Sampling Considerations for Manufacturing
Manufacturing audits revolve around high-volume inventory transactions, complex cost allocation systems, and work-in-progress valuation. Sampling design must account for the heterogeneity of inventory items — raw materials, work-in-progress, and finished goods each have different valuation methods and misstatement risk profiles.
Sampling focus: Manufacturing
Inventory is typically the dominant population for substantive sampling in manufacturing. MUS is effective for testing inventory valuation where a small number of high-value items coexist with many low-value items. For physical inventory counts, attribute sampling is commonly used to test the accuracy of perpetual records against physical quantities.
Key sampling considerations
Stratify inventory populations by category (raw materials, WIP, finished goods) because each has different valuation complexity and misstatement patterns.
Standard costing systems require separate testing of variance accounts — sample sizes should cover both the cost accumulation and variance analysis cycles.

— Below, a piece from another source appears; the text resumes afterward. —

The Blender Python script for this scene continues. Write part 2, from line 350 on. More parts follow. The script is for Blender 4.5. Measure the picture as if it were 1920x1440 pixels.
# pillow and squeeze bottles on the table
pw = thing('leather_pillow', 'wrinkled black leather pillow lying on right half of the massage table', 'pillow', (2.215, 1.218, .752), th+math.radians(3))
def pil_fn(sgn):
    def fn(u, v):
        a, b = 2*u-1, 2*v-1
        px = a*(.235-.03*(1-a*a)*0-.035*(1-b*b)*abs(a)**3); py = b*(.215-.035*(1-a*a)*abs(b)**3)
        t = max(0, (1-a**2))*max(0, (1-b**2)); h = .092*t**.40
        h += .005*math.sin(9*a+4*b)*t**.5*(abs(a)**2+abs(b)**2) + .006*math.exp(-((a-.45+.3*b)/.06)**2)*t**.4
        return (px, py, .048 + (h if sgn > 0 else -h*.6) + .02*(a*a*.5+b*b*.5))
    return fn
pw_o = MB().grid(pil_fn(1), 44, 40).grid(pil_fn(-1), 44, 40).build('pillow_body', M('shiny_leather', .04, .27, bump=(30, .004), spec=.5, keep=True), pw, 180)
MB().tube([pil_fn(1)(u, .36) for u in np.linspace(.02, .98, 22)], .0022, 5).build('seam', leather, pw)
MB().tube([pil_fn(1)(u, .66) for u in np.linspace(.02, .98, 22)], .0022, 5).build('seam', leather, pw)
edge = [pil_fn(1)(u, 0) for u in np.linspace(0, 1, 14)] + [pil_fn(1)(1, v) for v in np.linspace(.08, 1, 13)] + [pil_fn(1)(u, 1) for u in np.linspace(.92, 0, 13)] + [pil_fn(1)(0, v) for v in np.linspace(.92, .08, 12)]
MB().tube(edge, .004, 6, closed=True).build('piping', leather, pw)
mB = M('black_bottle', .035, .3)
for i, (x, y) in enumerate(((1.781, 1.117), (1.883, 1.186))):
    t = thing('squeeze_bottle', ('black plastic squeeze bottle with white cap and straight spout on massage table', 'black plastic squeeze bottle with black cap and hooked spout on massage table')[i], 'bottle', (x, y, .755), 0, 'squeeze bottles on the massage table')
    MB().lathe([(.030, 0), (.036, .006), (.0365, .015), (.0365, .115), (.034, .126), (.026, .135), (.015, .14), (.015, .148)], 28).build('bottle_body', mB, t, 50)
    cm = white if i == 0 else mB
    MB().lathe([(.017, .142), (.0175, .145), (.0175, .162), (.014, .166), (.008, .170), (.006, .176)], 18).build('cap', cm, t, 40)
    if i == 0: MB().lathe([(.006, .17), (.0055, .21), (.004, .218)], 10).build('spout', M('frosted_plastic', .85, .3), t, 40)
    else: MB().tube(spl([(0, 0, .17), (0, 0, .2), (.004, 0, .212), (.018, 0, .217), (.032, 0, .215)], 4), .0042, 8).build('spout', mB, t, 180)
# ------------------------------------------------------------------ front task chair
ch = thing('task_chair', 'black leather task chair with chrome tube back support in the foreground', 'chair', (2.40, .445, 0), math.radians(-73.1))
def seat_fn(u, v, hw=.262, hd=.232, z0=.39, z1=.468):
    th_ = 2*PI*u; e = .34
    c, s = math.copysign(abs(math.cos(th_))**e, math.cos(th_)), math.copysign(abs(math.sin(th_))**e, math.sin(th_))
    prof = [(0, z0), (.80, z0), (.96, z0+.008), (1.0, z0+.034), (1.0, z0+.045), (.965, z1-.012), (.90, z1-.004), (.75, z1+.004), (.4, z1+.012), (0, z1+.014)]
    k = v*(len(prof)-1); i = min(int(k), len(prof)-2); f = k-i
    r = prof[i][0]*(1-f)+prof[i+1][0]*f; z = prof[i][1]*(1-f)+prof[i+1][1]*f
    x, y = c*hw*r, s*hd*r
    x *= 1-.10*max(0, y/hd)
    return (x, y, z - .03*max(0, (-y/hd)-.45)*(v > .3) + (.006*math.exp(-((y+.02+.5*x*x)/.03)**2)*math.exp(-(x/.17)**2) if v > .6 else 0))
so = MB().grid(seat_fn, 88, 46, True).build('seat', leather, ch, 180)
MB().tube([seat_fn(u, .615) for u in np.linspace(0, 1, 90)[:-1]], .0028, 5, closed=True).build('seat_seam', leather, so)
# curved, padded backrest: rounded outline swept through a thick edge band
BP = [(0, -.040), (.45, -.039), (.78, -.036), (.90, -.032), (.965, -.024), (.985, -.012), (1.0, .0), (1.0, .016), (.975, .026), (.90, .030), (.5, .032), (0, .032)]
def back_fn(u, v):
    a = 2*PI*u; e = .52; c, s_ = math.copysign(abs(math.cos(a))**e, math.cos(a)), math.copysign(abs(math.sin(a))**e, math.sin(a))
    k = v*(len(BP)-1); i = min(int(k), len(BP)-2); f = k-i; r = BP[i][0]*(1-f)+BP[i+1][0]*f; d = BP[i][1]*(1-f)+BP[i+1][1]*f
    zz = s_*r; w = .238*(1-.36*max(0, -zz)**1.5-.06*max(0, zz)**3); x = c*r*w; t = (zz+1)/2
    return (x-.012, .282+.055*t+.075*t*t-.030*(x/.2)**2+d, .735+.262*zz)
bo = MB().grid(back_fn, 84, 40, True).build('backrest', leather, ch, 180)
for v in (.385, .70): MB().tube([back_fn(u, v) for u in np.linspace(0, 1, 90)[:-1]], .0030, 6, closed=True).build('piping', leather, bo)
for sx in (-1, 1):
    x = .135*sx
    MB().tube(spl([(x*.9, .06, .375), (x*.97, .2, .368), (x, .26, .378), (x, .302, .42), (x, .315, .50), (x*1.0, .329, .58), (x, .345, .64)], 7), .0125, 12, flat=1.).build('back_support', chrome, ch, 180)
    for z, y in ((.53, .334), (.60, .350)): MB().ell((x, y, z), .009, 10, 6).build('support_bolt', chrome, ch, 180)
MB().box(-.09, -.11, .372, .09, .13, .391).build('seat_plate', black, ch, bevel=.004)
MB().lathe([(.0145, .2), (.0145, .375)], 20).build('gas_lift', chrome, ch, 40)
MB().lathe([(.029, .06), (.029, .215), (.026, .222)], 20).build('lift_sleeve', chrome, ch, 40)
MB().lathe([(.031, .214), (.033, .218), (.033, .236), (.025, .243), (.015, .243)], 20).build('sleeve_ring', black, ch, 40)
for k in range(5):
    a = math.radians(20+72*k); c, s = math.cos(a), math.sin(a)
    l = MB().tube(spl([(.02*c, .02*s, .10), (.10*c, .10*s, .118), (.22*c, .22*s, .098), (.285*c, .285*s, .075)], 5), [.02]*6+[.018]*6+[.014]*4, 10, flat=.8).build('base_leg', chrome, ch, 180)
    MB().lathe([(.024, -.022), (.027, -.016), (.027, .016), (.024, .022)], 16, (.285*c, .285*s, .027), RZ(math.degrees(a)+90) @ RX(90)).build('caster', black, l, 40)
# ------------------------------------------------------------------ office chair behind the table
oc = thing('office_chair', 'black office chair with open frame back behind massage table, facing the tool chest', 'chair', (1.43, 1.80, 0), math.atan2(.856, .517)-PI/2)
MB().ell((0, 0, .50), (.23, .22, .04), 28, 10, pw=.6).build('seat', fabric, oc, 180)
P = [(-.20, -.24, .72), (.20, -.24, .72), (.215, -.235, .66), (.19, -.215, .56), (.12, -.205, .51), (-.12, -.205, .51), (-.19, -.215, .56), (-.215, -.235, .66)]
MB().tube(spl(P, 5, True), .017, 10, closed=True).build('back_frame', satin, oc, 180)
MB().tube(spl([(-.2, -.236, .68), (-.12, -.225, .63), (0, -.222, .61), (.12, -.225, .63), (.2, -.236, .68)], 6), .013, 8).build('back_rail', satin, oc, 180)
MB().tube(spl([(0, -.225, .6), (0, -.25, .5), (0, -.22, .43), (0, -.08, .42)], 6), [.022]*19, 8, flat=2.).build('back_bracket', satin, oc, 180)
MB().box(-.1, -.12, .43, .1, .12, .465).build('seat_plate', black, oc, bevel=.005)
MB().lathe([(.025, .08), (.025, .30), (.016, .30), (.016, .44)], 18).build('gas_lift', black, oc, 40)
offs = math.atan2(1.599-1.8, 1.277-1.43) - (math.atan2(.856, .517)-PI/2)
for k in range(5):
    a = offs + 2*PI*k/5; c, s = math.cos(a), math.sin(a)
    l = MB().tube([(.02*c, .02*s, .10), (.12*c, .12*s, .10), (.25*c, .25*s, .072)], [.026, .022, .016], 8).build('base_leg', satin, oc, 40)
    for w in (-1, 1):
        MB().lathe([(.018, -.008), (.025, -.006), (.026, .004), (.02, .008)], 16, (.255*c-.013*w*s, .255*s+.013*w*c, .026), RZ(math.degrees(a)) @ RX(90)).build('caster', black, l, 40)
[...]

Slow-moving and obsolete inventory items often require a separate targeted sample because obsolescence provisions are a key judgment area.
For cycle counts rather than full physical counts, ensure your sampling covers items across multiple count dates to detect systematic timing errors.
Production overhead allocation rates should be tested using a separate sample of cost pools and allocation bases to verify the rate calculation.